** START Supplied data **

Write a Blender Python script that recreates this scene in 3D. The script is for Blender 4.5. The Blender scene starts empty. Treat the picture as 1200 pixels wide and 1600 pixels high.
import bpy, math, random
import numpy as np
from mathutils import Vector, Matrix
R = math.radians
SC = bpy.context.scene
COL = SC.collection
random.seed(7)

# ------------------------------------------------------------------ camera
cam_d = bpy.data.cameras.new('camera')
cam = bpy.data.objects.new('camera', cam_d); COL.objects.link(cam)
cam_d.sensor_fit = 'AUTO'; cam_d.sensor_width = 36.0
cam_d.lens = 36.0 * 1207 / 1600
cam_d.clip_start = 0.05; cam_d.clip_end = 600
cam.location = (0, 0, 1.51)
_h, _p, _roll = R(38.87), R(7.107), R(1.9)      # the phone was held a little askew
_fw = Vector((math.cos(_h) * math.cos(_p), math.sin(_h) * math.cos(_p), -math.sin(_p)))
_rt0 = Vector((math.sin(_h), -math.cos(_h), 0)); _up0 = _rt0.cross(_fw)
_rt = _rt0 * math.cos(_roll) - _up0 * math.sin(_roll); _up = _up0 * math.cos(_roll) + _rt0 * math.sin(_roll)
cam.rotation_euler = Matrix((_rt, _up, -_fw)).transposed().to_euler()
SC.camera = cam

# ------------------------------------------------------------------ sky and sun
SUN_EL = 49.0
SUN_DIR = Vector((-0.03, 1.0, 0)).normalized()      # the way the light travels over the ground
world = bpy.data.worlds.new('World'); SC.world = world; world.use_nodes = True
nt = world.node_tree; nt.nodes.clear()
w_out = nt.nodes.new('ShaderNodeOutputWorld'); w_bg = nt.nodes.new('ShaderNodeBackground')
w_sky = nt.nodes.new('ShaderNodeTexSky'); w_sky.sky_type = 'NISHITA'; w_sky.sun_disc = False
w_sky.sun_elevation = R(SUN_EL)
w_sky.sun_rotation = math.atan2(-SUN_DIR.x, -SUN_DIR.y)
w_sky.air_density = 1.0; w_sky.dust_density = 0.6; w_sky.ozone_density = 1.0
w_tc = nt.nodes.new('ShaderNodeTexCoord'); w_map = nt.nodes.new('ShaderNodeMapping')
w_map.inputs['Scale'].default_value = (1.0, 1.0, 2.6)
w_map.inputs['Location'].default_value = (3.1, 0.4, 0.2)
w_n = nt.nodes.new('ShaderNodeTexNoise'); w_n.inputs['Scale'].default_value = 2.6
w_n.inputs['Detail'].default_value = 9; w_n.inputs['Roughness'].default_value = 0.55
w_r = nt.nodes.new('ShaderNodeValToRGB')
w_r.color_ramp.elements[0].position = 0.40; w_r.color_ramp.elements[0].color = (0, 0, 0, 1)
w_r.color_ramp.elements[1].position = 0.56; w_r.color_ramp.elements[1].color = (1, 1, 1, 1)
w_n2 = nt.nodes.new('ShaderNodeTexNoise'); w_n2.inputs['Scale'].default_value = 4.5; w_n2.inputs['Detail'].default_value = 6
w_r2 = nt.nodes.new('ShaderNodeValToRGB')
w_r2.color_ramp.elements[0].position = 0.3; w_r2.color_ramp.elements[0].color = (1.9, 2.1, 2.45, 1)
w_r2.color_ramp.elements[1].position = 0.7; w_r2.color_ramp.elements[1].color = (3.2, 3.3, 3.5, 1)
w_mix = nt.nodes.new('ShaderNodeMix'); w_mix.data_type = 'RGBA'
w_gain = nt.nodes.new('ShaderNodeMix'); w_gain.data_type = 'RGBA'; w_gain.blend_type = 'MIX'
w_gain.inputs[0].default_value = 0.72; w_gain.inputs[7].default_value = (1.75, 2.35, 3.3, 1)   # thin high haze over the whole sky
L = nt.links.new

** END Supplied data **

> _Stated goal_
What you return should be the lines from the start of the data through the line with "random.seed(7)", quoted exactly and nothing more.

> _Written solution_
Write a Blender Python script that recreates this scene in 3D. The script is for Blender 4.5. The Blender scene starts empty. Treat the picture as 1200 pixels wide and 1600 pixels high.
import bpy, math, random
import numpy as np
from mathutils import Vector, Matrix
R = math.radians
SC = bpy.context.scene
COL = SC.collection
random.seed(7)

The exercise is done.